For a solo or tiny team, AI is the closest thing to hiring a junior teammate for every role at once — engineer, marketer, support rep, researcher. Used well, it widens what one person can ship. Used lazily, it floods the internet with forgettable slop. The difference is judgement.
Where it actually helps
- Building: scaffolding, boilerplate, tests, debugging and learning an unfamiliar API far faster.
- Marketing: first drafts, turning one post into ten, keyword and competitor research, ad variations to test.
- Support & ops: drafting replies, summarising feedback, triaging the inbox, turning docs into an FAQ.
- Thinking: a tireless sparring partner for pressure-testing positioning, pricing and plans.
Keep a human in the loop
AI is a force multiplier, not an autopilot. It's confidently wrong often enough that you have to stay the editor: ship nothing you haven't checked, and don't let it talk to customers unsupervised in the early days. The point is to do more of the work that needs a human by handing it less of the work that doesn't.

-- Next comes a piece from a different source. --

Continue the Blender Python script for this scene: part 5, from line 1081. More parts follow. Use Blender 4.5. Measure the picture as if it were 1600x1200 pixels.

Don't automate the unscalable too early
The manual, unscalable work that wins your first customers — the personal onboarding calls, the hand-written emails — is exactly where you learn what to build. Automate it once you understand it, not before.
Use AI to clear the grunt work so you can spend more time on the two things it can't do for you: talking to customers and deciding what to build. Leverage is the goal; slop is the failure mode.